I have a few TB logs data in JSON format, I want to convert them into Parquet format to gain better performance in analytics stage.
I've managed to do this by writing a mapreduce java job which uses parquet-mr and parquet-avro.
The only thing I'm not satisfied with is that, my JSON logs doesn't have a fixed schema, I don't know all the fields' names and types. Besides, even I know all the fields' names and types, my schema evolves as time goes on, for example, there will be new fields added in future.
For now I have to provide a Avro schema for AvroWriteSupport
, and avro only allows fixed number of fields.

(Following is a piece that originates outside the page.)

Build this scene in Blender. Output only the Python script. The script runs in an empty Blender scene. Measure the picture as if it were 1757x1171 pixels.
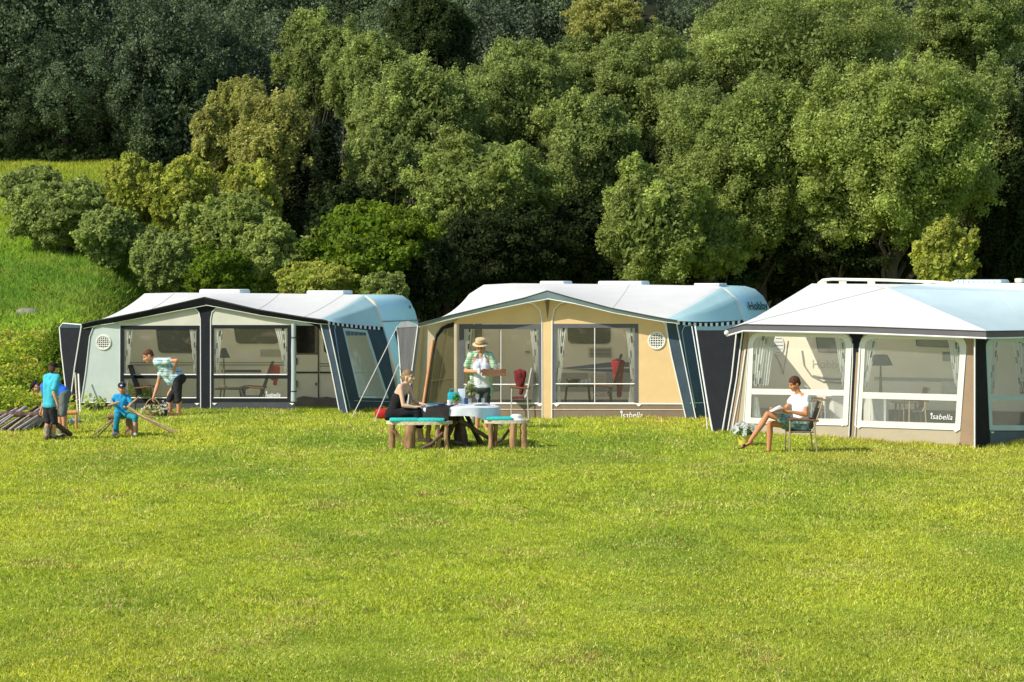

Is there a better way to store arbitrary fields in Parquet, just like JSON?
Use Apache Drill!
From https://drill.apache.org/docs/parquet-format/, in 1 line of SQL.
After setup Apache Drill (with or without HDFS), execute sqline.sh to run SQL queries:
Should take a few time, maybe hours, but at the end, you have light and cool parquet files ;-)
In my test, query a parquet file is x4 faster than JSON and ask less ressources.
One thing for sure is that Parquet needs a Avro schema in advance. We'll focus on how to get the schema.
Use SparkSQL to convert JSON files to Parquet files.
SparkSQL can infer a schema automatically from data, thus we don't need to provide a schema by ourselves. Every time the data changes, SparkSQL will infer out a different schema.
Maintain an Avro schema manually.
If you don't use Spark but only Hadoop, you need to infer the schema manually. First write a mapreduce job to scan all JSON files and get all fields, after you know all fields you can write an Avro schema. Use this schema to convert JSON files to Parquet files.
There will be new unknown fields in future, every time there are new fields, add them to the Avro schema. So basically we're doing SparkSQL's job manually.